Back in Priego de Cordoba a few days earlier, I spoke to the world's friendliest tourist information bloke. When he realised I was English he almost burst. I thought he was going to open with a song. Foreign visitors must be a rarity around these parts. After dealing with Priego business, I asked him if he had a map of a bike-friendly route into Madrid. "It's difficult," he said, "it's all motorways." Yes, I know. That's why I need a map. "Maybe you can use the ship tracks." Eh? My bike's never been much good in water. "They're what the farmers used to use." Now I was really confused. When it dawned on me what he actually meant, I was even more worried. Not ship tracks, but sheep tracks. Would my only way into the city really be the way that the sheep get in and out? Do sheep really get in and out? I mean, what would they go there for? There hasn't been a decent sheep movie in years, not since Madonna's 80s ovine porn, Crazy For Ewe.

Luckily, a few days later, I found a map and so, using it and the directions offered by ViaMichelin.com, I set out to capture the capital. Unfortunately, the initial route suggested by ViaMichelin wasn't on my map but I thought I'd give it a go. This was the first track.



It looks to me oddly like Kenya. Pushing a heavily laden bike with thinnish tyres through three inches of sand isn't much fun. I doubt UniCycle54 Africa will be happening any time soon. Desert wasn't one of the obstacles I'd envisaged on my way to Madrid. Once through the Sahara, I got lost in little villages, incoherent in industrial estates, hazy in horrible identikit housing projects and mystified in massive business parks. But finally, without ever having to sneak illegally on to a motorway, I turned up at a hostal in Fuenlabrada, a suburb of Madrid about twenty-five kilometres from the centre. Stage One had been, eventually, a success.
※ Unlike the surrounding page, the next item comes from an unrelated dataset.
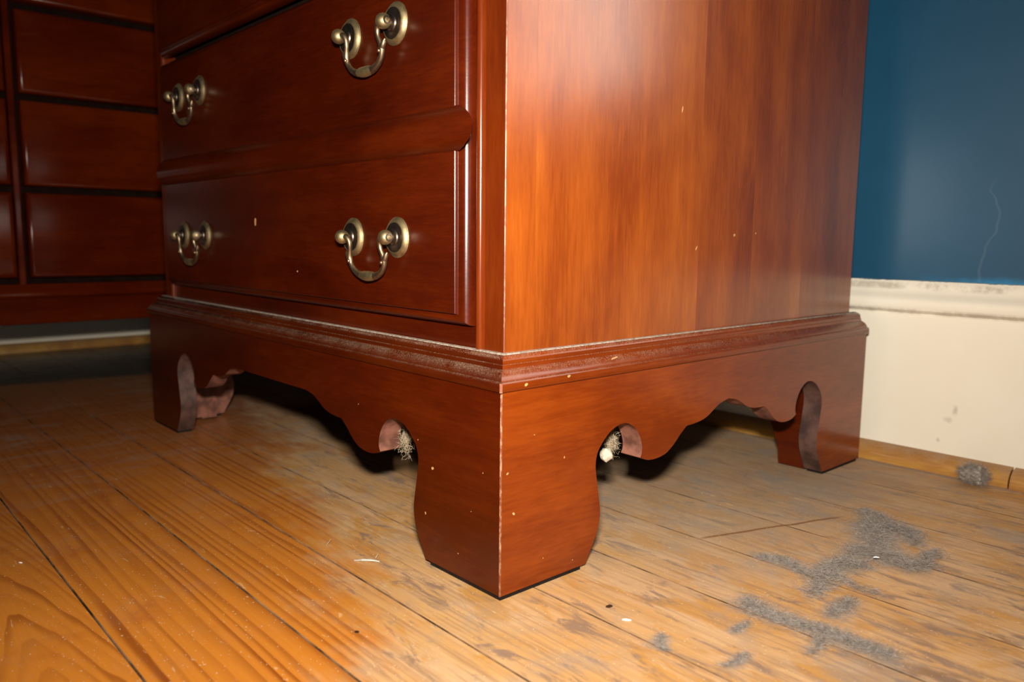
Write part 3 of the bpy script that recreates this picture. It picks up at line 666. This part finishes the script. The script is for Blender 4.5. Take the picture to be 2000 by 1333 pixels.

City suburbs aren't the most exciting of places and so I thought I'd google Fuenlabrada to see if it is threw up anything interesting. I did. The first thing was that, almost twenty-eight years ago to the day, Chelsa's rubbish striker Ferdinand Torres was born here. Even better, last summer, another Torres - Father Andres Garcia Torres - was removed from his priestly role here for allegedly engaging in homosexual behaviour. The fun element to this story is that he actually offered to have the width of his anus measured to prove that no one had been up there. Is that scientific? Anyway, if the priest's claims were true, it looked like neither Torres had recently scored.

Although not entirely free of the motorway force field, the next day's Stage Two involved an early morning leap from suburb to suburb, inching ever closer to the centre of Madrid. To begin with, everything went well. Too well. I was basically heading north and compasses are great for that kind of navigating. But then my compass started acting bizarrely. I'd turn a corner and it would suddenly point south. So I'd turn around 180 degrees and it still pointed south. Impossible! I cycled in circles for a bit until I'd completely lost my sense of direction before admitting that I was buggered. Now I had no idea which way lay the centre of Madrid. All I was sure of was that it was fifteen kilometres away. And for all I knew it could be fifteen kilometres upwards.
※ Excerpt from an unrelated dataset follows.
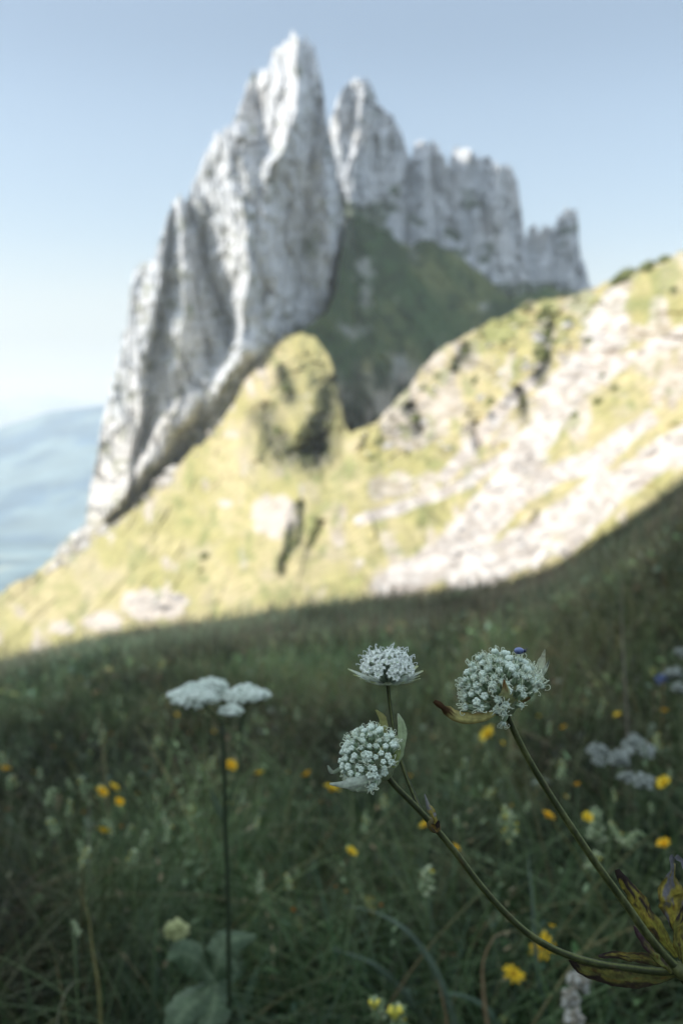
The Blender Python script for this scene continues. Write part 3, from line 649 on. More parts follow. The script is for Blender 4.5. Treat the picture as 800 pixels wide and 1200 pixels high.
# two nearer daisies with separate petals
def daisy(px, py, r_px, label, tilt, n=9):
    p, Y = place(px, py, .16); r = r_px*Y/F; o = empty('yellow_daisy', p.tolist()); tag(o, label, 'flower', 'near yellow daisies in the grass')
    R_ = np.random.RandomState(int(px)); rot = Matrix.Rotation(tilt[0], 4, 'X') @ Matrix.Rotation(tilt[1], 4, 'Y')
    for i in range(n):
        a = 6.283*i/n+R_.rand()*.3; m = MB(); L_ = r*(.8+.35*R_.rand()); t = np.linspace(.15, 1, 6)
        pts = np.stack([np.cos(a)*L_*t, np.sin(a)*L_*t, L_*(.12*t-.35*t**2*R_.rand())], -1)
        m.ribbon(pts, np.array([.5, .8, 1, 1, .8, .3])*r*.36, (-math.sin(a), math.cos(a), 0), .10, np.array((.72, .47, .02))*(.85+.3*R_.rand()))
        q = link('petal', m.mesh('petal', M_petal), o); q.matrix_local = rot
    m = MB(); m.blob(np.array([0, 0, 0.0]), r*.24, (0, 0, 1), .55, (.50, .27, .02), 10, 6)
    for k in range(30):
        a = R_.rand()*6.28; d = R_.rand()**.5*r*.22; m.blob(np.array([math.cos(a)*d, math.sin(a)*d, r*.10]), r*.035, col=(.6, .36, .02), n=5, m=3)
    q = link('disc', m.mesh('disc', M_petal), o); q.matrix_local = rot
    x1, y1 = p[0]+.01, p[1]+.03; link('stem', stem_mesh('stem', np.array([x1, y1, g1(x1, y1)])-p, (0, 0, -r*.1), .0011, GREEN, .012, 3), o)
daisy(601, 1141, 14, 'yellow daisy with cupped petals nearest the bottom of the long curved stem', (.7, .2))
daisy(636, 1109, 18, 'yellow daisy with drooping spread petals just above the long curved stem', (1.0, -.3))

# pale yellow hooded spikes
def spike_mesh(seed, full=True):
    R_ = np.random.RandomState(seed); m = MB(); Lh = .045
    kk = int(R_.randint(8, 17)); yl_ = R_.rand()
    for k in range(kk):
        t = k/kk; a = k*2.4; z = -Lh*(1-t)+.002; rr = .011*(1-t*.5); d = np.array([math.cos(a), math.sin(a), .55+.5*t]); d /= np.linalg.norm(d)
        c = np.array([0, 0, z])+d*rr*.6
        cc = mixc((.22, .30, .15), (.52, .58, .36), R_.rand())
        m.blob(c, .0042*(1-t*.3), d, 1.7, cc, 7, 5)                      # inflated pale calyx
        if R_.rand() < .55*yl_: m.blob(c+d*.007, .0021, d+np.array([0, 0, .5]), 1.7, (.62, .52, .06), 6, 4)  # yellow hood
        pts = np.array([np.array([0, 0, z-.002])+np.array([math.cos(a+.7), math.sin(a+.7), .25])*s for s in (0, .005, .010, .015)])
        m.ribbon(pts, [.002, .006, .005, .0008], (-math.sin(a+.7), math.cos(a+.7), 0), .1, (.20, .27, .12), ns=3)
    return m.mesh('flower_spike', M_leaf)
SP = [spike_mesh(s) for s in (1, 2, 3, 4, 5)]
def spike(px, py, h_px, hgt, label, seed, grp='pale yellow hooded flower spikes in the grass'):
    p, Y = place(px, py, hgt); s = h_px*Y/F/.045; o = empty('pale_yellow_wildflower', p.tolist()); tag(o, label, 'flower', grp)
    R_ = np.random.RandomState(seed+7); q = link('flower_spike', SP[seed % 5], o); wv = .75+.6*R_.rand(); q.scale = (s*wv, s*wv, s); q.rotation_euler = (R_.randn()*.22, R_.randn()*.25, R_.rand()*6)
    x1, y1 = p[0]+R_.randn()*.02, p[1]+.02+R_.rand()*.03
    link('stem', stem_mesh('stem', np.array([x1, y1, g1(x1, y1)])-p, (0, 0, -.03*s), .0010*max(1, Y*.45), (.10, .14, .06), .01, seed), o)
SL = [(598,955,44,'tall pale yellow spike right of the middle, above the daisies'),(697,950,38,'pale yellow spike with a bright hood right of the right long stem'),(715,965,26,'small pale spike leaning on its brighter neighbour'),(500,1018,34,'slender pale green spike in the middle grass'),
 (305,1022,26,'narrow pale spike right of the white umbel stem'),(336,1026,22,'second narrow pale spike right of the white umbel stem'),(440,1170,30,'pale yellow spike at the bottom beside the yellow hooded bloom'),(468,1178,34,'brightest yellow hooded bloom at the very bottom'),
 (698,1000,26,'pale spike close under the right long curved stem'),(748,975,36,'pale yellow spike left of the withered upright leaf'),(768,860,22,'pale green spike under the blue flower'),(62,925,24,'round pale green flower cluster left of the yellow trio'),
 (82,938,20,'pale green cluster beside the round one'),(58,960,24,'pale cluster below the round green one at the left'),(93,985,26,'pale yellow green spike left under the single yellow flower'),(105,995,24,'twin spike standing against its neighbour at the left'),
 (172,975,18,'small cream spike high beside the umbel leaves'),(158,997,18,'cream spike lying low at the left of the umbel'),(96,912,18,'pale spike above the yellow trio at the left'),(86,1080,20,'yellow green spike low at the left'),(592,945,20,'small pale spike behind the tall one'),
 (430,905,14,'faint pale spike under the lower clustered head'),(545,890,14,'faint pale spike between the two big heads')]
SPY = SP
for i, (a, b, c, l) in enumerate(SL): spike(a, b, c, .24 if b > 1080 else .30, l, i)
def hooded(px, py, r_px, label):
    p, Y = place(px, py, .24); s = r_px*Y/F; o = empty('yellow_hooded_flower', p.tolist()); tag(o, label, 'flower', 'yellow hooded blooms at the bottom'); R_ = np.random.RandomState(int(px))
    for i in range(4):
        a = i*1.7+R_.rand(); d = np.array([math.cos(a)*.6, math.sin(a)*.4, .5+.2*R_.rand()]); m = MB(); t = np.linspace(0, 1, 9)[:, None]
        pts = d*s*t+np.array([0, 0, .9*s])*np.sin(t*2.6)*.5; m.tube(pts, s*.17*np.array([.5, .8, 1, 1, 1.1, 1.2, 1.1, .8, .3]), mixc((.50, .52, .12), (.80, .68, .08), np.linspace(0, 1, 9)), 7); link('petal', m.mesh('petal', M_petal), o)
    x1, y1 = p[0]+.01, p[1]+.03; link('stem', stem_mesh('stem', np.array([x1, y1, g1(x1, y1)])-p, (0, 0, 0), .0011, GREEN, .01, 3), o)
hooded(462, 1196, 17, 'bright yellow hooded bloom cut by the bottom border')
hooded(438, 1184, 13, 'pale yellow hooded bloom left of the brighter one')
for i in range(70):
    py = 800+R2.rand()**1.2*170; px = R2.rand()*800; spike(px, py, 7+R2.rand()*8+(py-800)*.04, .28, 'pale green flower spike among the meadow grasses', i+30, 'faint pale spikes higher up the meadow')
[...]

And then I saw, like a motorised Buddha, a fat man in a car. I cycled up to his sagely window. He called upon the wisdom of ages and prophecised that if I turned left and then left again, I would be on the Road To Madrid. And He was right, and I finally reached Nirvana.

* * *

I won't bore you with the details of how I eventually escaped Madrid. I got very lucky. The highlight was when I wandered accidentally into a secret government base. Well, I say accidentally. I saw the Prohibited signs but thought it was the right way. It wasn't. It was a centre for phytogenetics, which basically involves stitching pigs' heads on to the bodies of human infants. Probably.

I bet you thought I was going to tell you how cool Madrid was and the wonderful things I did there. They really were wonderful. But now I've run out of room.

Note to self: In future, perhaps less stuff about anal measurements.